Transcribe the listing below from its opening line up to and including the line that contains "R = math.radians"; reproduce nothing else.

**Recorded data:**
◆ ◆ ◆ ◆ ◆

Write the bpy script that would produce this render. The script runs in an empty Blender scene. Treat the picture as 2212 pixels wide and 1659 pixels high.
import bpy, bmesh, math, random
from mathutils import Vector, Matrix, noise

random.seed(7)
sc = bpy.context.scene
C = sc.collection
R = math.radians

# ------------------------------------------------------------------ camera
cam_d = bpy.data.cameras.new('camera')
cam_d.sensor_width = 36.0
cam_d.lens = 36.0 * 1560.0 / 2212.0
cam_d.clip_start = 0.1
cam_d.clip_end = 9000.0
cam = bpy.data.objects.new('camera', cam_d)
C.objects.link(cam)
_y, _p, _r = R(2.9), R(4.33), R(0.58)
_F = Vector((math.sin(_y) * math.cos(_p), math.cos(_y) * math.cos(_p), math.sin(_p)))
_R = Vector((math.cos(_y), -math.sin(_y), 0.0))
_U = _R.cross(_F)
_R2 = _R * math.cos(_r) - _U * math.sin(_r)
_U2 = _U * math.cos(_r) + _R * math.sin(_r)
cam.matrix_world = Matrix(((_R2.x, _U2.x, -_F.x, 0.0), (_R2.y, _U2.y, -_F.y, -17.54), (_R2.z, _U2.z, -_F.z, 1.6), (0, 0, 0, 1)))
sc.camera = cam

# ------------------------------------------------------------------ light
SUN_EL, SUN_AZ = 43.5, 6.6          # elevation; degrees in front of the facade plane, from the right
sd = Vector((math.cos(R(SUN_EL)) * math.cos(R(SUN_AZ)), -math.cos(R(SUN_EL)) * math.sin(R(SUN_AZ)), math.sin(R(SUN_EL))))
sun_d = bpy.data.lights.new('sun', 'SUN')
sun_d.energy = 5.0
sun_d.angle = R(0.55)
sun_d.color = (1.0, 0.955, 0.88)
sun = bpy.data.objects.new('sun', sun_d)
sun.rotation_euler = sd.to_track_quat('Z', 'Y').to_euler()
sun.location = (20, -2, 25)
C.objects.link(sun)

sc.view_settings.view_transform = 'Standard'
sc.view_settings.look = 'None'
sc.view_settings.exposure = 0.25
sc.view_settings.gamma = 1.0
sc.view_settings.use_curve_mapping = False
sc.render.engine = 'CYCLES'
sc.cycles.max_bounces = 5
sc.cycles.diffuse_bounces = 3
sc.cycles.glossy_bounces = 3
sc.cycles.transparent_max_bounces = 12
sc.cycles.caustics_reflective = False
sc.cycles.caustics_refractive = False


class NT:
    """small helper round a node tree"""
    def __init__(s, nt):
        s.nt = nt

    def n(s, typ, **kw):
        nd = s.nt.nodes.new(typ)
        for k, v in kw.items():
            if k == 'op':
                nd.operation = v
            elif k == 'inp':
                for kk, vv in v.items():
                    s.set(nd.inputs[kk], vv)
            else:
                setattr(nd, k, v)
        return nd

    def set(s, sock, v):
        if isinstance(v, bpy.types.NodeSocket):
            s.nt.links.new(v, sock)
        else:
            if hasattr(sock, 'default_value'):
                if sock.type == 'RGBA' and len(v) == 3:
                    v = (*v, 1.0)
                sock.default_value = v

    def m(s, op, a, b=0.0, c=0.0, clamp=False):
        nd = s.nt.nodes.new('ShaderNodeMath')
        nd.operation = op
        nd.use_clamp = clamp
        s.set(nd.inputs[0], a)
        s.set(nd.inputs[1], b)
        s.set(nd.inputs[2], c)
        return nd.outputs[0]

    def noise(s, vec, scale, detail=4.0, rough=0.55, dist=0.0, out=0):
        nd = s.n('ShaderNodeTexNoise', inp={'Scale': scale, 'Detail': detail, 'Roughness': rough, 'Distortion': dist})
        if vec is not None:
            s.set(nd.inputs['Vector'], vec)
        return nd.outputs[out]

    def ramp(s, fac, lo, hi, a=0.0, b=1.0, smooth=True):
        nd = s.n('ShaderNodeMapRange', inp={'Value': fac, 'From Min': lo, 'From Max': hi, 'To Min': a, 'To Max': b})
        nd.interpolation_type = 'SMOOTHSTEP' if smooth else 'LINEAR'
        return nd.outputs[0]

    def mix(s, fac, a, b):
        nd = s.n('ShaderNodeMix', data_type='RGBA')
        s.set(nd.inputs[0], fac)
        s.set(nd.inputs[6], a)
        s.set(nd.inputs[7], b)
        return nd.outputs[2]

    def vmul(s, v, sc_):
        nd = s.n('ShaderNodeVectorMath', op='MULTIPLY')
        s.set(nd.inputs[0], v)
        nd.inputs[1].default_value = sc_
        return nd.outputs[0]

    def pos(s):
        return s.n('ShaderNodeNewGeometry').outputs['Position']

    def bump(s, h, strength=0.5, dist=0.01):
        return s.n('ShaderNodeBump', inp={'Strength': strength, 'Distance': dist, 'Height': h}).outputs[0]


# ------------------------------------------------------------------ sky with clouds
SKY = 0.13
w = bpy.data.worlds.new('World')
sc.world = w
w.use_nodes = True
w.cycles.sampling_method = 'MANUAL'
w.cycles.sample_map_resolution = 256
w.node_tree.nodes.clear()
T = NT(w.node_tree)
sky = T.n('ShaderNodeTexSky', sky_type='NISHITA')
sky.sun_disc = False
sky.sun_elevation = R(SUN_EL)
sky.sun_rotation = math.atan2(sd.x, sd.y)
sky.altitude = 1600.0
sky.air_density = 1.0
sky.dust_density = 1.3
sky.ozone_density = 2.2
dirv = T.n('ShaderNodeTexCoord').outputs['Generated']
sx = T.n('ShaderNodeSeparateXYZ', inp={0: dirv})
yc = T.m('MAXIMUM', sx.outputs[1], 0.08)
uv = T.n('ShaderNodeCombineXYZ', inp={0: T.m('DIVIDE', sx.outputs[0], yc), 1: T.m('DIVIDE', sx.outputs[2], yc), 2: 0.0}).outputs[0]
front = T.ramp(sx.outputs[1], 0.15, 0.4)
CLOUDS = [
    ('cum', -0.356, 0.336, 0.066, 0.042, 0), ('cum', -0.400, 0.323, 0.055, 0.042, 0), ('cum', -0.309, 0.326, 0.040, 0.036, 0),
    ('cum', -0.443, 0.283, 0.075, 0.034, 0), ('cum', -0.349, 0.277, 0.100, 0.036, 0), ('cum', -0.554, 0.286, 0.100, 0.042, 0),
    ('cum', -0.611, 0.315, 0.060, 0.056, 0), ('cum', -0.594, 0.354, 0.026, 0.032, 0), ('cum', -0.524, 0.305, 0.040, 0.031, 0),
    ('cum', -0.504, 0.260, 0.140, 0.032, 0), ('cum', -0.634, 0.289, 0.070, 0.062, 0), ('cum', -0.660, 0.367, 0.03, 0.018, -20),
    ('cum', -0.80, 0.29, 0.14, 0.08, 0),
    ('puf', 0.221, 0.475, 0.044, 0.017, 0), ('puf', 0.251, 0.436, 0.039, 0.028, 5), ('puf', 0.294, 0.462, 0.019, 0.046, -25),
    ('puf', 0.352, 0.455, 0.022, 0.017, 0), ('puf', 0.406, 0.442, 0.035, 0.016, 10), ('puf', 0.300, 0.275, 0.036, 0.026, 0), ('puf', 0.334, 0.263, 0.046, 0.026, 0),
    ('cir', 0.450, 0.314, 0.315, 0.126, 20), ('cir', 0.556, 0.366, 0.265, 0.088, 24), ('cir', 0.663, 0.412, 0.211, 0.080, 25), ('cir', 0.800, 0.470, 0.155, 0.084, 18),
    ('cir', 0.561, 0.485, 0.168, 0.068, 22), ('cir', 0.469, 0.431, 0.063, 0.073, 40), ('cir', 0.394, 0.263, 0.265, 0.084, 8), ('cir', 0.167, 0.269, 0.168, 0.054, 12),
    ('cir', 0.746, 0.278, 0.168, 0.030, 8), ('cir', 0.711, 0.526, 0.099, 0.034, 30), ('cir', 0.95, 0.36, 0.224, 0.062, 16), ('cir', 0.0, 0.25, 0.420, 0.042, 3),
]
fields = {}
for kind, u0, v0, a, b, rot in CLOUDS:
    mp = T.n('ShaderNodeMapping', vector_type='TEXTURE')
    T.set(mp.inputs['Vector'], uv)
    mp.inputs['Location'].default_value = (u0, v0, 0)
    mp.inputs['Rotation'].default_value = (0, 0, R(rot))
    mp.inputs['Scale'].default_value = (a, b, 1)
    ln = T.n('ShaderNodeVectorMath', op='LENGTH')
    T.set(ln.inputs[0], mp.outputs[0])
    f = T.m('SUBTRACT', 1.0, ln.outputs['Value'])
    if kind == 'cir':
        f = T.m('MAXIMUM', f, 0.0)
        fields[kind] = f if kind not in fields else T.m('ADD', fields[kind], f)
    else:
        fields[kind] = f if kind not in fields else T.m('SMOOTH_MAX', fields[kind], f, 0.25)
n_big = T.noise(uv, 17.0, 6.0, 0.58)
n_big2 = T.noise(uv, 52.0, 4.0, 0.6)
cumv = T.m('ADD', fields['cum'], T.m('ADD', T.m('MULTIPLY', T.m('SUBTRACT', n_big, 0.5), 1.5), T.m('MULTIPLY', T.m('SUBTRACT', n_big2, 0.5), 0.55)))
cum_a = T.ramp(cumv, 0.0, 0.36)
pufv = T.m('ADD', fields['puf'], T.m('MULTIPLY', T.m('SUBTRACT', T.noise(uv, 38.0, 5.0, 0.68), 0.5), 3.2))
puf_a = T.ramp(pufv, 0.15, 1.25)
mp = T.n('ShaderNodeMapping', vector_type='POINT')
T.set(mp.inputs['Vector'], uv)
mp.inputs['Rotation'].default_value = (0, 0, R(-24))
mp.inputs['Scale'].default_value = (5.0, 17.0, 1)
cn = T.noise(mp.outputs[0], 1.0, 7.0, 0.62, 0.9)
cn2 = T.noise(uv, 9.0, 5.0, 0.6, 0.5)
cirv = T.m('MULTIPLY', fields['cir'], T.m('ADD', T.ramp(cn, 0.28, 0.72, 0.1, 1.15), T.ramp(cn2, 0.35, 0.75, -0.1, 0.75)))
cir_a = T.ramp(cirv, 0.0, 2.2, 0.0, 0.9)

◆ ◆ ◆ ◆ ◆

**Answer to this exercise:**
Write the bpy script that would produce this render. The script runs in an empty Blender scene. Treat the picture as 2212 pixels wide and 1659 pixels high.
import bpy, bmesh, math, random
from mathutils import Vector, Matrix, noise

random.seed(7)
sc = bpy.context.scene
C = sc.collection
R = math.radians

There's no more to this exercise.